▸ **INFORMATION PROVIDED**:
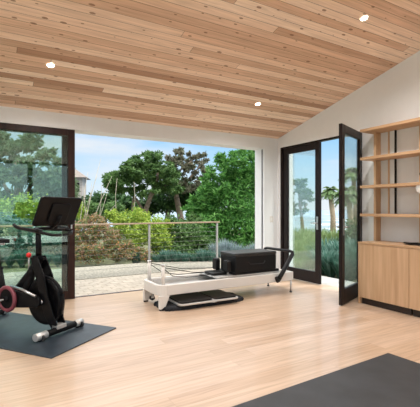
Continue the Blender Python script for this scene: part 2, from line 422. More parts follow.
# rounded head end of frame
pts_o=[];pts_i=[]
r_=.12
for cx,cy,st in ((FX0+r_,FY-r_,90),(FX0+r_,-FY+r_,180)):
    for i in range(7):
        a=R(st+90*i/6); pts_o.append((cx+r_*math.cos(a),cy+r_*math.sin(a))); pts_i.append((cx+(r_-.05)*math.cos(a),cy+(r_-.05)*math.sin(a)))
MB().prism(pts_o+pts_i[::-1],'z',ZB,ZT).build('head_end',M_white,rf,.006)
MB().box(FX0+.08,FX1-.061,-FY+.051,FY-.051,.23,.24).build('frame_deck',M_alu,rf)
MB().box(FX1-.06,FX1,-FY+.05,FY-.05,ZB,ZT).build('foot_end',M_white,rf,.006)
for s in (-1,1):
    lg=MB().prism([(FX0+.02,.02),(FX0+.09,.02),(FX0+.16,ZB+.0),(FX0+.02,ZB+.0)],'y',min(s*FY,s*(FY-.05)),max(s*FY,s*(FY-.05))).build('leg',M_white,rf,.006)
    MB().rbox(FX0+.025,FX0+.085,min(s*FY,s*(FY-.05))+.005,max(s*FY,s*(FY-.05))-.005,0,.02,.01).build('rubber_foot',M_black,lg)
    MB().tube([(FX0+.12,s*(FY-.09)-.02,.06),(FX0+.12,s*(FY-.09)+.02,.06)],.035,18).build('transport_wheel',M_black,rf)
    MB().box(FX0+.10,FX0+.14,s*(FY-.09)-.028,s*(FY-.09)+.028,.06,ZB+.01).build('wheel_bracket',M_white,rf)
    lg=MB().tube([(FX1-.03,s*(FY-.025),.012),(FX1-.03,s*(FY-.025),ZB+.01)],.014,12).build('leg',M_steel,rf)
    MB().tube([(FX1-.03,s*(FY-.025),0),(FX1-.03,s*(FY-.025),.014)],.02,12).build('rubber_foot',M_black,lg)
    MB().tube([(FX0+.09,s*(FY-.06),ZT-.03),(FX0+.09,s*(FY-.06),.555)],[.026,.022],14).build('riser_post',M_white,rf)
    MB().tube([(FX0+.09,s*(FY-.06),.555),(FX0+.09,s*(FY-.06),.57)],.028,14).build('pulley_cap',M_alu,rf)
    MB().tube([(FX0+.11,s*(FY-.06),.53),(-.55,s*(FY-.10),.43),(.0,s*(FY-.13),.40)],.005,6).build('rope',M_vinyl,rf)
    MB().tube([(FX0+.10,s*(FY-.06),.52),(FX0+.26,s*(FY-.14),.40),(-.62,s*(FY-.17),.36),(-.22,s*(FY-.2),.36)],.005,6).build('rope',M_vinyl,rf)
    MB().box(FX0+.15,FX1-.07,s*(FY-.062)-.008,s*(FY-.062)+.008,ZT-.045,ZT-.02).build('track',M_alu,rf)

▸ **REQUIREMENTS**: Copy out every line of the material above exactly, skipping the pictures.

▸ **RESULT OF THE EXERCISE**:
Continue the Blender Python script for this scene: part 2, from line 422. More parts follow.
# rounded head end of frame
pts_o=[];pts_i=[]
r_=.12
for cx,cy,st in ((FX0+r_,FY-r_,90),(FX0+r_,-FY+r_,180)):
    for i in range(7):
        a=R(st+90*i/6); pts_o.append((cx+r_*math.cos(a),cy+r_*math.sin(a))); pts_i.append((cx+(r_-.05)*math.cos(a),cy+(r_-.05)*math.sin(a)))
MB().prism(pts_o+pts_i[::-1],'z',ZB,ZT).build('head_end',M_white,rf,.006)
MB().box(FX0+.08,FX1-.061,-FY+.051,FY-.051,.23,.24).build('frame_deck',M_alu,rf)
MB().box(FX1-.06,FX1,-FY+.05,FY-.05,ZB,ZT).build('foot_end',M_white,rf,.006)
for s in (-1,1):
    lg=MB().prism([(FX0+.02,.02),(FX0+.09,.02),(FX0+.16,ZB+.0),(FX0+.02,ZB+.0)],'y',min(s*FY,s*(FY-.05)),max(s*FY,s*(FY-.05))).build('leg',M_white,rf,.006)
    MB().rbox(FX0+.025,FX0+.085,min(s*FY,s*(FY-.05))+.005,max(s*FY,s*(FY-.05))-.005,0,.02,.01).build('rubber_foot',M_black,lg)
    MB().tube([(FX0+.12,s*(FY-.09)-.02,.06),(FX0+.12,s*(FY-.09)+.02,.06)],.035,18).build('transport_wheel',M_black,rf)
    MB().box(FX0+.10,FX0+.14,s*(FY-.09)-.028,s*(FY-.09)+.028,.06,ZB+.01).build('wheel_bracket',M_white,rf)
    lg=MB().tube([(FX1-.03,s*(FY-.025),.012),(FX1-.03,s*(FY-.025),ZB+.01)],.014,12).build('leg',M_steel,rf)
    MB().tube([(FX1-.03,s*(FY-.025),0),(FX1-.03,s*(FY-.025),.014)],.02,12).build('rubber_foot',M_black,lg)
    MB().tube([(FX0+.09,s*(FY-.06),ZT-.03),(FX0+.09,s*(FY-.06),.555)],[.026,.022],14).build('riser_post',M_white,rf)
    MB().tube([(FX0+.09,s*(FY-.06),.555),(FX0+.09,s*(FY-.06),.57)],.028,14).build('pulley_cap',M_alu,rf)
    MB().tube([(FX0+.11,s*(FY-.06),.53),(-.55,s*(FY-.10),.43),(.0,s*(FY-.13),.40)],.005,6).build('rope',M_vinyl,rf)
    MB().tube([(FX0+.10,s*(FY-.06),.52),(FX0+.26,s*(FY-.14),.40),(-.62,s*(FY-.17),.36),(-.22,s*(FY-.2),.36)],.005,6).build('rope',M_vinyl,rf)
    MB().box(FX0+.15,FX1-.07,s*(FY-.062)-.008,s*(FY-.062)+.008,ZT-.045,ZT-.02).build('track',M_alu,rf)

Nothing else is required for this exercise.